What’s New About the 2020 Census?
Data will be collected by phone and paper surveys, but in 2020 there will be a new emphasis on online responses. The bureau has announced upgrades to its mobile technology, geospatial innovations, and Internet self-response capabilities.

Historically, the census provides consistent and high-quality data on the population—and business and industry use this data to decide where to build, invest and employ individuals. It will be very important to see how the change in the collection instruments impacts economic and business decisions.

Are There Any Challenges with the 2020 Census?
There are certainly things to be aware of regarding the 2020 Census. In 2017, the Government Accountability Office (GAO) included the 2020 Census in its High Risk Report and cited: “Over the past three years, we have made 30 recommendations to help the bureau design and implement a more cost-effective census for 2020; however, only six of them had been fully implemented as of January 2017.”

1. Funding and Staffing. In 2014, Congress limited the funding of the 2020 Census to the costs of the 2010 Census without adjusting for inflation. In light of the 2020 Census budget constraints while also embracing technology, the Department of Commerce is replacing thousands of temporary census workers with online capabilities and technological tools. In 2017, the Census Bureau funding was reduced by 10 percent; in 2018, funding remained flat. The director of the Census Bureau resigned in May 2018.

2. Testing. The new census tools have not been fully tested, so it remains unknown whether the Spanish-language census and the rural-area population counts will yield accurate data.

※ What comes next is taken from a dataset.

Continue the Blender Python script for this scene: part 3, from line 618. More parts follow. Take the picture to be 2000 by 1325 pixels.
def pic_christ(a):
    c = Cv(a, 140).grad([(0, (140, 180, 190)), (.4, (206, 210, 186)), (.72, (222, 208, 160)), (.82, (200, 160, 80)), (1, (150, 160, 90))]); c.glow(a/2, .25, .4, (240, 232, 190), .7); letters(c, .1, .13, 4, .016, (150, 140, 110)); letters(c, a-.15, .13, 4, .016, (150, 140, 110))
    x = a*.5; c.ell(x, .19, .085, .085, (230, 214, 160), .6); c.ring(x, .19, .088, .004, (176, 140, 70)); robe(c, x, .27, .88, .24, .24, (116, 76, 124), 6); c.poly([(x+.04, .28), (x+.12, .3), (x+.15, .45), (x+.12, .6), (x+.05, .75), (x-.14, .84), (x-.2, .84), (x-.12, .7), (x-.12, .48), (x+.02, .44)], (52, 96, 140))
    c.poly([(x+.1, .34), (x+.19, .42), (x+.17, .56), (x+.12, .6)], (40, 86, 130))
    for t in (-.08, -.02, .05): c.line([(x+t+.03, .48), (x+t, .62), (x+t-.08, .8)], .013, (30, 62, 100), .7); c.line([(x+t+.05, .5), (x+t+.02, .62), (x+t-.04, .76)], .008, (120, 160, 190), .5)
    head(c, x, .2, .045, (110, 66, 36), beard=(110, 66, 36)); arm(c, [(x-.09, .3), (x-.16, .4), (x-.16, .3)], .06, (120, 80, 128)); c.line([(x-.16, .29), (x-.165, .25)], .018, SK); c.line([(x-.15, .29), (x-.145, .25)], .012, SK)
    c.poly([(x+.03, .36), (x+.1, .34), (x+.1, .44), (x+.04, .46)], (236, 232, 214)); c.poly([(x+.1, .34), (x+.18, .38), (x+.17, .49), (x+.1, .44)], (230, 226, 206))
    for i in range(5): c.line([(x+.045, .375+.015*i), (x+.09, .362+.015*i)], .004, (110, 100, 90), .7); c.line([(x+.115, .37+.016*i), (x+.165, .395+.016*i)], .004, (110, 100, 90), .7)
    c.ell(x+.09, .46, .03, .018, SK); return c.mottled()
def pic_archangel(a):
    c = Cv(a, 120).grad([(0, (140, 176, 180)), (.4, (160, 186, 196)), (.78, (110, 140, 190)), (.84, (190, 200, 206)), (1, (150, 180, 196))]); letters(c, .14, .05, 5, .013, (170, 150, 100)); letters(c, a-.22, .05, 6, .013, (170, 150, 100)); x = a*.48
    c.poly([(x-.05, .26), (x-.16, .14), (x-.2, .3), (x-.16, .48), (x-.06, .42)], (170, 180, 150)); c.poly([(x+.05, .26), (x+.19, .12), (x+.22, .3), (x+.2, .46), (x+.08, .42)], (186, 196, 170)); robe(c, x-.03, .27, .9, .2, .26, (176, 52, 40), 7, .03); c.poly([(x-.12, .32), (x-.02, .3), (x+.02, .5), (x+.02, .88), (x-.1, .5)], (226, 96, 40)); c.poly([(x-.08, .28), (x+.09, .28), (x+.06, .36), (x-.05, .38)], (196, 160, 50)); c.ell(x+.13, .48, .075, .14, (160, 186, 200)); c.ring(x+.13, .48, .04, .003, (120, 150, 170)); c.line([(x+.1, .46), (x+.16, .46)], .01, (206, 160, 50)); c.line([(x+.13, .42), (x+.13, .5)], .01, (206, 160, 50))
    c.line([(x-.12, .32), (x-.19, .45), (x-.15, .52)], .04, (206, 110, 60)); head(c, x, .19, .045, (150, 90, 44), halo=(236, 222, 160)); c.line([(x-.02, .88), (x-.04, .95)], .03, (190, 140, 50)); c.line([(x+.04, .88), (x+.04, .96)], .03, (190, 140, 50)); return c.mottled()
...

3. Citizenship Question. The administration wishes to include a question on citizenship on the 2020 Census. The question, if adopted, threatens to dissuade individuals who may not have legal citizenship from responding. The Census Bureau is legally required to protect the privacy of all census data from requests by anyone, including government officials, and it is forbidden by law to pass information about citizenship status on to the government agencies that deport people. Unsurprisingly, many people remain skeptical and avoid answering the census out of fear that other government agencies will access their information.

A federal judge ruled against the citizenship question. As a result, the administration is now urging the U.S. Supreme Court to rule on the matter expeditiously, so that the census questions can be established by a June 2019 deadline.

Remember, it is critical that everyone be counted for the Census. Efforts to intimidate or suppress the total resident population should not be tolerated.

When Will the 2020 Census Data Collection Begin, and How Can We Be Involved?
April 1, 2020, is the start date for 2020 Census data collection. But the groundwork for success starts far before then. The time to prepare for the 2020 Census is right now.

Building our communities’ knowledge about the census is vitally important. The government shutdown and lapses in federal funding threaten to delay the rollout of the census as planned. Given the uncertainty, The Links, Incorporated wants to highlight the 2020 Census to our members NOW. We urge chapters to begin thinking about civic engagement and activities around the 2020 Census.

The Links, Incorporated is exploring new partnerships, toolkits, and resources to help ensure every individual is counted. We will pass along suggested materials as they become available.

Here are a few ways the Census Bureau recommends to get involved.

  1. Sign up for updates on new resources and opportunities to partner with the U.S. Census Bureau.
  2. Host a workshop to develop solutions to 2020 Census challenges in your community and generate commitments to tackle them.
  3. Start or participate in a State Complete Count Commission or a Complete Count Committee to encourage census participation in your community.
  4. Become a census worker. Open positions include census takers, recruiting assistants, office staff and supervisory staff.